This question appears in Mumbai University > Wireless Networks subject

Marks: 5 & 10 M

Year: May 2014, Dec 2014

1. Replacement of Wired sensor networks

i. Wired sensor networks include gauges measuring temperature, fluid levels, humidity, and other attributes on pipelines, pumps, generators, and manufacturing lines.

ii. Many of these run as separately wired networks, sometimes linked to a computer but often to a control panel that flashes lights or sounds an alarm when a temperature rises too high or a machine vibrates too much.

iii. Also wired in are actuators, which let the control panel slow down a pump or start a fan in response to the sensor data.

iv. With advances in silicon radio chips, cleverly designed routing algorithms and network software; wireless sensor networks are in use.

v. Wireless sensor networks eliminate wires and their installation and maintenance costs.

vi. Wireless sensor networks can use several different wireless technologies, including IEEE 802.11 WLANs, Bluetooth, and radio frequency identification (RFID).

vii. However, most of the applications use low-power radios having a range of about 30 to 200 feet and data rates of up to around 300 kbps.

2. Sensor nodes

i. A wireless sensor network contains a large number of tiny sensor nodesthat are densely deployed either inside the phenomenon to be sensed or very close to it.

ii. Sensor nodes consist of sensing, data processing, and communicating components.

iii. The position of sensor nodes need not be engineered or predetermined.

iv. This allows random deployment in inaccessible terrain or disaster relief operations.

v. Thus the sensor network protocols and algorithms must possess self-organizing capabilities.

vi. Another unique feature of sensor networks is the cooperative effort of sensor nodes. Sensor nodes are fitted with an inboard processor. Instead of sending the raw data to the nodes responsible for the fusion, they use their processing abilities to locally carry out simple computations and transmit only required and partially processed data.

3. Wireless ad-hoc network

i. Wireless sensor network applications require wireless ad hoc networking techniques.

ii. However, there are many differences between wireless sensor network and wireless ad hoc networks.

iii. The number of sensor nodes in a wireless sensor network can be several orders of magnitude higher than the nodes in a wireless ad hoc network.

iv. In a wireless sensor network, sensor nodes are densely deployed.

v. Sensor nodes are prone to failure.

vi. The topology of a wireless sensor network changes very frequently.
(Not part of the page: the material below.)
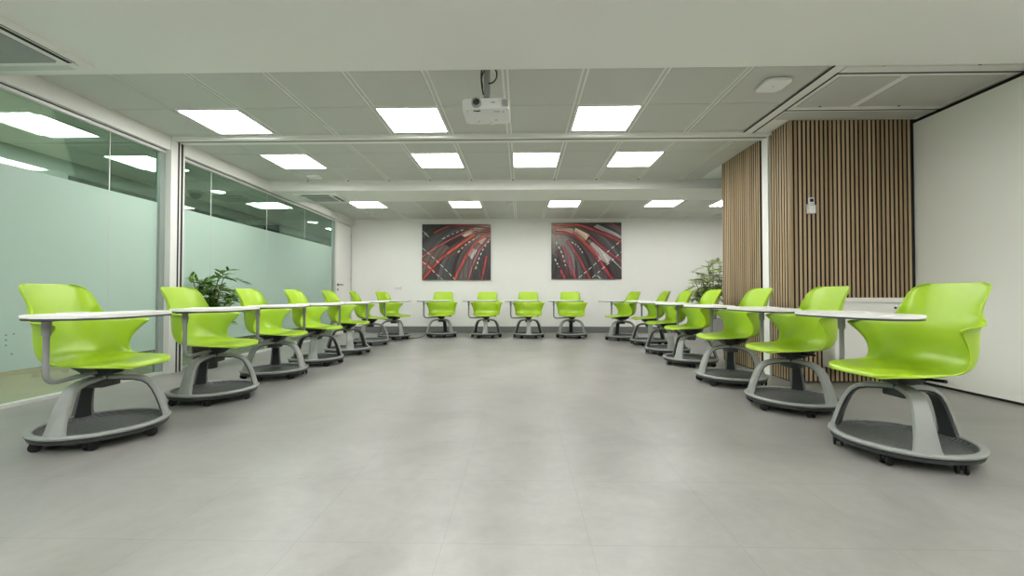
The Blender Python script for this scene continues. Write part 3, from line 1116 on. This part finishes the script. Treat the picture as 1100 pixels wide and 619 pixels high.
def plant(loc, label, stems, nfr, leafm, potm, potr, poth, lim, fl, llen, lw, soiltop=None):
    t = thing('potted_plant', label, 'plant', loc, 0)
    pr_ = [(0, 0), (potr * .78, 0), (potr * .8, 0.01), (potr, poth - 0.02), (potr, poth), (potr - .015, poth), (potr - .02, poth - .04), (0, poth - .04)]
    obj('pot', lbm(pr_, n=32), potm, t)
    obj('soil', lbm([(0, poth - .035), (potr - .022, poth - .038), (potr - .022, poth - .039), (0, poth - .039)], n=24), M['soil'], t)
    bs = bmesh.new(); bl = bmesh.new()
    xlo, xhi, ylo, yhi = lim
    for (dx, dy, h) in stems:
        base = Vector((dx * .15, dy * .15, poth - .04))
        top = Vector((dx, dy, h))
        pts = [base.lerp(top, s) + Vector((0, 0, 0.12 * math.sin(s * PI) * h * .3)) for s in (0, .25, .5, .75, 1)]
        tube(bs, pts, [.009, .008, .007, .006, .004], 6)
        for k in range(nfr):
            s = 0.45 + 0.55 * (k + rnd.random()) / nfr
            p0 = base.lerp(top, min(s, 1))
            a = rnd.uniform(0, 2 * PI)
            el = rnd.uniform(-.1, .9)
            d = Vector((math.cos(a) * math.cos(el), math.sin(a) * math.cos(el), math.sin(el)))
            L_ = fl * rnd.uniform(.6, 1.1)
            fr = [p0 + d * (L_ * q) + Vector((0, 0, -.35 * L_ * q * q)) for q in (0, .33, .66, 1)]
            fr = [Vector((min(max(v.x, xlo), xhi), min(max(v.y, ylo), yhi), v.z)) for v in fr]
            tube(bs, fr, [.004, .003, .0025, .0015], 5)
            nl = 7
            for j in range(nl):
                q = .2 + .8 * j / (nl - 1)
                i0 = min(int(q * 3), 2)
                pp = fr[i0].lerp(fr[i0 + 1], q * 3 - i0)
                tg = (fr[i0 + 1] - fr[i0])
                if tg.length < 1e-4: continue
                tg.normalize()
                sd = tg.cross(Vector((0, 0, 1)))
                if sd.length < 1e-3: continue
                sd.normalize()
                for sg in (-1, 1):
                    dd = tg * rnd.uniform(.5, .9) + sd * sg * rnd.uniform(.5, .9) + Vector((0, 0, rnd.uniform(-.1, .45)))
                    ll = llen * rnd.uniform(.7, 1.15) * (1 - .3 * abs(q - .5))
                    e = pp + dd.normalized() * ll
                    if not (xlo - .02 < e.x < xhi + .02 and ylo - .02 < e.y < yhi + .02): continue
                    blade(bl, pp, dd, ll, lw * rnd.uniform(.8, 1.2), rnd.uniform(.05, .35))
    obj('stem', bs, M['stem'], t)
    obj('foliage', bl, leafm, t, smooth=False)
    return t


plant((-3.545, 4.64, 0), 'dark green palm in a black pot by the glass partition post',
      [(-.17, .0, 1.06), (-.06, -.03, .98), (.0, .05, .86), (.13, .02, 1.06), (.22, -.04, 1.0), (.1, .08, .84), (-.15, .08, .92), (.22, .06, .78), (.05, 0, .72)],
      8, M['leaf'], M['pot'], .14, .42, (-.155, .33, -.15, .3), .24, .16, .024)
plant((3.42, 7.55, 0), 'pale yellow green bamboo plant beyond the slatted column',
      [(-.32, -.02, 1.05), (-.2, .05, 1.22), (-.1, -.05, 1.36), (.02, .04, 1.42), (.14, 0, 1.34), (.25, .05, 1.3), (-.25, .1, .92), (-.05, .1, 1.1), (-.15, -.1, .85)],
      11, M['leaf2'], M['potw'], .19, .40, (-.66, .6, -.45, .45), .32, .13, .026)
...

vii. Sensor nodes mainly use broadcast communication paradigms whereas most traditional ad hoc networks are based on point-to-point communications.

viii. Sensor nodes are limited in power, computational capabilities, and memory.

ix. Sensor nodes may not have global identification because of the large amount of overhead and large number of sensors.

x. Another factor that distinguishes wireless sensor networks from traditional mobile ad hoc networks (MANETs) is that the end goal is the detection/estimation of some event(s) of interest, and not just communication.

xi. To improve detection performance, it is often quite useful to fuse data from multiple sensors. Data fusion requires the transmission of data and control messages. This need may impose constraints on network architecture.

xii. The large number of sensing nodes may congest the network with information. To solve this problem, some sensors, such as cluster heads, can aggregate the data, perform some computation (e.g., average, summation, highest value, etc.), and then broadcast the summarized new information.

4. Low power consumption

i. Since large numbers of sensor nodes are densely deployed, neighbour nodes may be very close to each other. Hence, multihop communication in wireless sensor networks is expected to consume less power than traditional single hop communication.

ii. Furthermore, the transmission power level can be kept low, which is highly desirable in covert operations. Multihop communication can effectively overcome some of the signal propagation effects experienced in long-distance wireless communication.

iii. One of the most important constraints on sensor nodes is the low power consumption requirement.

iv. Sensor nodes carry limited, generally irreplaceable power sources.

v. Therefore, while traditional networks aim to achieve high quality of service (QoS) provisions, wireless sensor network protocols must focus primarily on power conservation.

vi. They must have built-in trade-off mechanisms that give the end-user the option of prolonging network lifetime at the cost of lower throughput or higher transmission delay.